É muito interessante observar o quanto a ditadura da velocidade e do "não tenho tempo a perder" retira do cotidiano das metrópoles (e de suas tristes simulações) uma das mais profundas maneiras de aproveitar, de fato, o tempo: a necessária paciência para a fruição, quase degustação lenta, dos movimentos de busca intensa do prazer originário do universo da leitura. Essa insana tacocracia, vivida sem reflexão, produz uma amarga rejeição à eroticidade inerente aos momentos nos quais é preciso entrar no cio emanado da leitura prazerosa, do mergulho intencional e povoadamente solitário que nos atinge quando nos abandonamos aos sussurros que vêm de dentro.
Por isso, ao escrever "A Arte de Amar" (nela incluída a capacidade de não admitir a banalização do erótico no sexual), o psicanalista alemão Eric Fromm — nas suas geniais tentativas de juntar as concepções de Marx e Freud, que tanto influenciaram a contracultura dos anos 1970 — nos advertiu de que "o homem moderno pensa perder algo — tempo — quando não faz as coisas depressa; entretanto não sabe o que fazer com o tempo que ganha, a não ser matá-lo".
Há frase mais tola do que a daquele ou daquela que diz "acho que, para passar (ou matar) o tempo, vou ler alguma coisa"? Ler um livro para matar o tempo? Não! Afonso Arinos de Melo Franco, importante jurista e político mineiro, mais conhecido por ser autor da primeira lei, em 1951, contra a discriminação racial, mas que também era escritor (ingressou na Academia Brasileira de Letras em 1958, mesmo ano em que foi eleito senador), escreveu em "A Escalada" que "domar o tempo não é matá-lo, é vivê-lo".
Viver o tempo! Vivificá-lo, torná-lo substantivo e desfrutável. Ora, nada como um bom livro para fazer pulsar a vida no nosso interior, vida essa que, quando absortos na leitura, nos faz esquecer a fluidez temporal e nos permite suspender provisoriamente a mortalidade e a finitude. É um pouco a percepção que teve o russo Turgueniev dos principais escritores do século 19; na inquietante obra "Pais e Filhos", escreveu: "O tempo, que frequentemente voa como um pássaro, arrasta-se outras vezes que nem uma tartaruga; mas nunca parece tão agradável como quando não sabemos se ele anda rápido ou devagar".
Mas o que é um bom livro? A subjetividade da resposta é evidente.

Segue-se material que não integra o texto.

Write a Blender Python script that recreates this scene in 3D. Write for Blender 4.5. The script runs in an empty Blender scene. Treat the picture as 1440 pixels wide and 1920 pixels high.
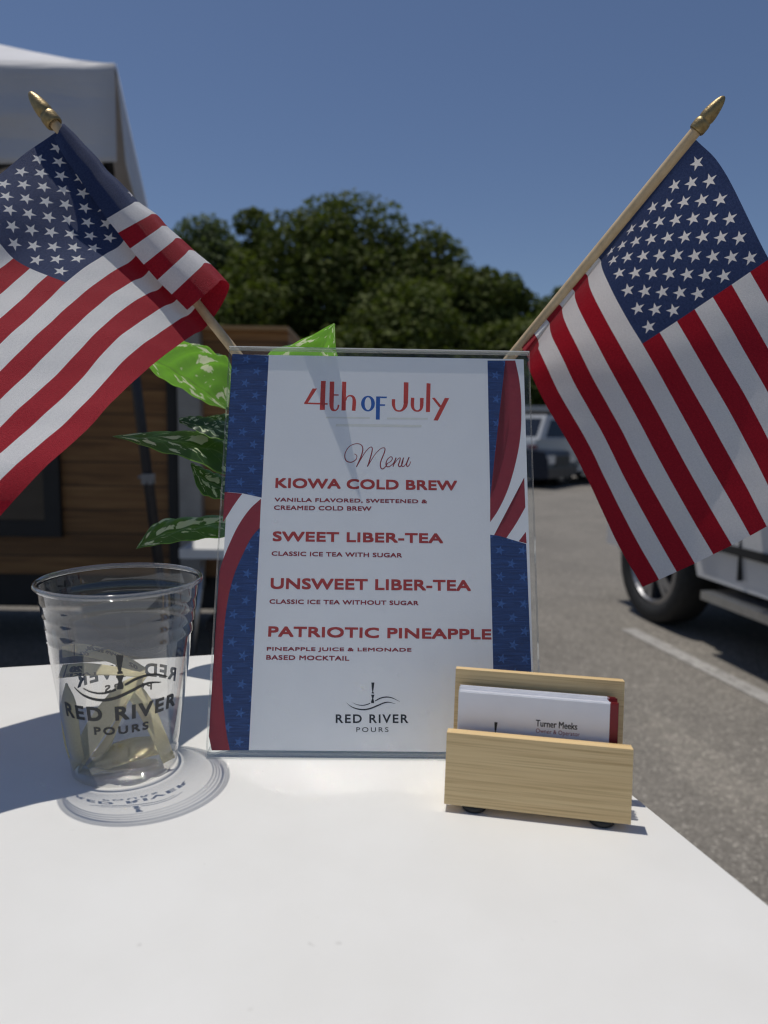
import bpy, bmesh, math, random
import numpy as np
from mathutils import Vector, Matrix
S = bpy.context.scene
COL = S.collection
R = math.radians

# ------------------------------------------------------------------ camera
T = 1.085                      # height of the table top
CAM_H = T + 0.2147
PITCH, ROLL, FPX = -0.1182, 0.0156, 1330.0
cp, sp = math.cos(PITCH), math.sin(PITCH)
cr, sr = math.cos(ROLL), math.sin(ROLL)
FWD = np.array([0, cp, sp]); UP0 = np.array([0, -sp, cp]); RT0 = np.array([1., 0, 0])
RT = cr * RT0 + sr * UP0; UPV = -sr * RT0 + cr * UP0
CAMPOS = np.array([0, 0, CAM_H])
cam_data = bpy.data.cameras.new('camera'); cam = bpy.data.objects.new('camera', cam_data); COL.objects.link(cam)
cam_data.sensor_fit = 'VERTICAL'; cam_data.sensor_height = 36; cam_data.lens = FPX / 1920 * 36
cam_data.clip_start = 0.02; cam_data.clip_end = 2000
cam_data.dof.use_dof = True; cam_data.dof.focus_distance = 0.49; cam_data.dof.aperture_fstop = 7.0
cam.matrix_world = Matrix([[RT[0], UPV[0], -FWD[0], 0], [RT[1], UPV[1], -FWD[1], 0], [RT[2], UPV[2], -FWD[2], CAM_H], [0, 0, 0, 1]])
S.camera = cam

# ------------------------------------------------------------------ light
SUN_Z, SUN_AZ = R(13.8), R(-43.8)          # zenith angle; azimuth from +Y, clockwise
SUN = Vector((math.sin(SUN_Z) * math.sin(SUN_AZ), math.sin(SUN_Z) * math.cos(SUN_AZ), math.cos(SUN_Z)))
w = bpy.data.worlds.new('World'); S.world = w; w.use_nodes = True
nt = w.node_tree; bg = nt.nodes['Background']
sky = nt.nodes.new('ShaderNodeTexSky'); sky.sky_type = 'NISHITA'; sky.sun_disc = False
sky.sun_elevation = R(90) - SUN_Z; sky.sun_rotation = SUN_AZ
sky.air_density = 1.0; sky.dust_density = 0.6; sky.ozone_density = 2.6; sky.altitude = 300
tint = nt.nodes.new('ShaderNodeMix'); tint.data_type = 'RGBA'; tint.blend_type = 'MULTIPLY'; tint.inputs[0].default_value = 1; tint.inputs[7].default_value = (0.99, 1.0, 1.09, 1)
nt.links.new(sky.outputs[0], tint.inputs[6]); nt.links.new(tint.outputs[2], bg.inputs[0]); bg.inputs[1].default_value = 0.068
sl = bpy.data.lights.new('sun', 'SUN'); sl.energy = 3.2; sl.angle = R(0.53); sl.color = (1, 0.955, 0.885)
so = bpy.data.objects.new('sun', sl); COL.objects.link(so); so.location = (-3, 3, 20)
so.rotation_euler = SUN.to_track_quat('Z', 'Y').to_euler()
S.view_settings.view_transform = 'Standard'; S.view_settings.look = 'None'
S.view_settings.exposure = -0.2; S.view_settings.gamma = 1
cy = S.cycles
cy.max_bounces = 10; cy.transparent_max_bounces = 40; cy.diffuse_bounces = 4; cy.glossy_bounces = 5; cy.transmission_bounces = 8
cy.use_denoising = True; cy.caustics_reflective = True; cy.sample_clamp_indirect = 0
S.render.filter_size = 1.2; cy.filter_width = 1.2; cy.blur_glossy = 0; cy.use_guiding = True; cy.use_surface_guiding = True; cy.guiding_training_samples = 128

# ------------------------------------------------------------------ pixel rays (photo pixels, 1440 x 1920)
def ray(x, y):
    d = RT * (x - 720) / FPX - UPV * (y - 960) / FPX + FWD
    return d / np.linalg.norm(d)
def dep(x, y, D):              # point at distance D along the camera axis
    d = ray(x, y); return Vector(CAMPOS + d * D / (d @ FWD))
def aty(x, y, Y):              # point on the vertical plane y = Y
    d = ray(x, y); return Vector(CAMPOS + d * Y / d[1])
def atz(x, y, z):              # point at height z
    d = ray(x, y); return Vector(CAMPOS + d * (z - CAM_H) / d[2])

# ------------------------------------------------------------------ object helpers
def tag(o, label=None, cat=None, group=None, kind=None):
    if label: o['label'] = label
    if cat: o['category'] = cat
    if group: o['group'] = group
    if kind: o['kind'] = kind
    return o
def empty(name, loc=(0, 0, 0), parent=None):
    o = bpy.data.objects.new(name, None); COL.objects.link(o); o.empty_display_size = 0.05
    o.location = loc
    if parent: o.parent = parent
    return o
def wparent(o, p):             # parent keeping the world-space mesh coordinates
    o.parent = p
    M = Matrix.Identity(4); q = p
    chain = []
    while q: chain.append(q); q = q.parent
    for q in reversed(chain): M = M @ Matrix.LocRotScale(q.location, q.rotation_euler, q.scale)
    o.matrix_parent_inverse = M.inverted()
def link_mesh(name, me, mats, parent=None, smooth=False, world=True):
    o = bpy.data.objects.new(name, me); COL.objects.link(o)
    for m in (mats if isinstance(mats, (list, tuple)) else [mats]): me.materials.append(m)
    if smooth: me.polygons.foreach_set('use_smooth', [True] * len(me.polygons))
    if parent:
        if world: wparent(o, parent)
        else: o.parent = parent
    return o
def mesh(name, verts, faces, mats, parent=None, smooth=False, uv=None, world=True):
    me = bpy.data.meshes.new(name); me.from_pydata([tuple(v) for v in verts], [], faces); me.update()
    if uv is not None:
        l = me.uv_layers.new(name='UVMap')
        idx = np.empty(len(me.loops), int); me.loops.foreach_get('vertex_index', idx)
        l.data.foreach_set('uv', np.asarray(uv, float)[idx].ravel())
    return link_mesh(name, me, mats, parent, smooth, world)
def bmobj(name, bm, mats, parent=None, smooth=False, bevel=0, world=True, seg=2):
    if bevel:
        bmesh.ops.bevel(bm, geom=[e for e in bm.edges if len(e.link_faces) == 2 and e.calc_face_angle(0) > 0.5], offset=bevel, segments=seg, affect='EDGES', profile=0.5, clamp_overlap=True)
    bmesh.ops.recalc_face_normals(bm, faces=bm.faces)
    me = bpy.data.meshes.new(name); bm.to_mesh(me); bm.free()
    o = link_mesh(name, me, mats, parent, smooth, world)
    if smooth:
        try: me.set_sharp_from_angle(angle=R(40))
        except Exception: pass
    return o
def add_box(bm, x0, x1, y0, y1, z0, z1, M=None, mi=0):
    c = [(x0, y0, z0), (x1, y0, z0), (x1, y1, z0), (x0, y1, z0), (x0, y0, z1), (x1, y0, z1), (x1, y1, z1), (x0, y1, z1)]
    v = [bm.verts.new(M @ Vector(p) if M else p) for p in c]
    for f in ((0, 3, 2, 1), (4, 5, 6, 7), (0, 1, 5, 4), (1, 2, 6, 5), (2, 3, 7, 6), (3, 0, 4, 7)):
        fc = bm.faces.new([v[i] for i in f]); fc.material_index = mi
    return v
def add_tube(bm, pts, rad, n=12, caps=True, mi=0):
    pts = [Vector(p) for p in pts]; rad = rad if isinstance(rad, (list, tuple)) else [rad] * len(pts)
    rings = []; ref = None
    for i, p in enumerate(pts):
        t = (pts[min(i + 1, len(pts) - 1)] - pts[max(i - 1, 0)]).normalized()
        if ref is None or abs(ref.dot(t)) > 0.95: ref = Vector((0, 0, 1)) if abs(t.z) < 0.9 else Vector((1, 0, 0))
        a = (ref - t * ref.dot(t)).normalized(); b = t.cross(a); ref = a
        rings.append([bm.verts.new(p + (a * math.cos(k * 2 * math.pi / n) + b * math.sin(k * 2 * math.pi / n)) * rad[i]) for k in range(n)])
    for r0, r1 in zip(rings[:-1], rings[1:]):
        for k in range(n):
            f = bm.faces.new((r0[k], r0[(k + 1) % n], r1[(k + 1) % n], r1[k])); f.material_index = mi; f.smooth = True
    if caps:
        for rg in (rings[0][::-1], rings[-1]):
            f = bm.faces.new(rg); f.material_index = mi
def lathe(prof, n=64, close=False):
    vs = []; fs = []
    for r, z in prof:
        for k in range(n):
            a = 2 * math.pi * k / n; vs.append((r * math.cos(a), r * math.sin(a), z))
    m = len(prof)
    for i in range(m if close else m - 1):
        for k in range(n):
            j = (i + 1) % m
            fs.append((i * n + k, i * n + (k + 1) % n, j * n + (k + 1) % n, j * n + k))
    return vs, fs
def cubic(xs, ys, xq):         # natural-ish cubic (Catmull-Rom on non-uniform knots), along axis 0
    xs = np.asarray(xs, float); ys = np.asarray(ys, float); n = len(xs)
    m = np.zeros_like(ys); h = np.diff(xs); d = (ys[1:] - ys[:-1]) / h.reshape((-1,) + (1,) * (ys.ndim - 1))
    for i in range(1, n - 1): m[i] = (d[i - 1] * h[i] + d[i] * h[i - 1]) / (h[i] + h[i - 1])
    m[0] = d[0]; m[-1] = d[-1]
    out = []
    for x in xq:
        i = min(max(int(np.searchsorted(xs, x)) - 1, 0), n - 2); t = (x - xs[i]) / h[i]
        out.append((2 * t**3 - 3 * t**2 + 1) * ys[i] + (t**3 - 2 * t**2 + t) * h[i] * m[i] + (-2 * t**3 + 3 * t**2) * ys[i + 1] + (t**3 - t**2) * h[i] * m[i + 1])
    return np.array(out)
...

No entanto é possível estabelecer um critério: um bom livro é aquele que emociona você, isto é, aquele que produz sentimentos vitais, que gera perturbações, que comove, abala ou impressiona. Em outras palavras, um bom livro é aquele que, de algum maneira, afeta você e o impede que passe adiante incólume.
A emoção do bom livro é tão imensa que se torna, lamentavelmente, irrepetível. Álvaro Lins, crítico literário pernambucano que chegou a chefiar a Casa Civil do governo JK, fez uma reflexão no "Notas de um Diário de Crítica" que expressa uma parte dessa contraditória agonia: "Ah, a tristeza de saber, no fim da leitura de certos livros, que nunca mais os leremos pela primeira vez, que não se repetirá jamais a sensação da primeira leitura, que não teremos renovada a felicidade de ignorá-los num dia e conhecê-los no dia seguinte".
Certa vez, o grande linguista e pensador brasileiro Flávio Di Giorgi perguntou a um aluno, em um sarau na PUC-SP, se ele já houvera lido a "Odisséia", de Homero; o jovem, cabeça baixa, um pouco envergonhado, disse que não. Imediatamente, o professor, olhos umedecidos, disse a ele, voz embargada e com a sinceridade de sempre: "Eu o invejo; eu já a li".
Assim — mesmo que quase tudo hoje em dia dificulte a urgência de vivificar com uma boa leitura, especialmente a estafa resultante do desequilíbrio e da correria incessante —, muitos não se deixam humilhar pelos assassinos do tempo; para impedir a vitória da mediocridade espiritual, há os que cantam com Djavan — na belíssima "Faltando um Pedaço" — e sabem que "o cio vence o cansaço".